AT&T Sportsnet Terminates Penguins Rights, Bankruptcy Threatens

The Pittsburgh Penguins and Pittsburgh Pirates may have a problem. AT&T Sportsnet, which broadcasts its games through local and regional cable systems, is teetering on the brink of bankruptcy and exiting the local sports business.

And it could come at the worst possible time for Penguins fans as the NHL season approaches a climax.

According to a report in the Wall Street Journal, Warner Bros. Discovery will cease participating in the regional sportsnet network business on March 31 and will not make future payments to rights holders.

Cable cutting and the lack of streaming by RSNs (Regional Sports Networks) have crippled the business model.
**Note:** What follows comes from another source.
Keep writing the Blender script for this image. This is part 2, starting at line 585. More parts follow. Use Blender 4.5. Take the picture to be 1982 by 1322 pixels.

According to the letter obtained by the Wall Street Journal, sent by unit president John Crumb to the four affected networks in Pittsburgh, Houston, Colorado and Utah, Warner Bro. Discovery will not cover the shortcomings of the RSN division.

The letter proposed that the networks transfer control of TV rights and programming to the teams without a purchase price to prevent future claims by the teams against the networks.

The letter also states chapter 7 liquidation bankruptcy is possible if agreements cannot be worked out by 31 March at the latest.

In other words, the network hopes to return the rights and offer control of AT&T Sportsnet Pittsburgh to the teams in exchange for not suing. If the Penguins and Pirates refuse or cannot come to an agreement, AT&T Sportsnet could be dissolved and assets sold.

WSJ also reported that the media properties were not a priority for WBD, which has been trying to divest them for some time. The parent company struggles with heavy debt and a struggling TV and streaming business.

Last week, MLB commissioner Rob Manfred said baseball would take over broadcasting in the market if Sinclair owned Diamond Sports Group, which operates the Bally’s Sports Networks, went out of business. However, NHL Commissioner Gary Bettman has yet to make a public comment.

AT&T previously owned the networks and WBD acquired them when it took control of WarnerMediaAssets. AT&T Sportsnet typically hosts most, if not all, of the Pittsburgh Penguins regular season games and the first round of the playoffs.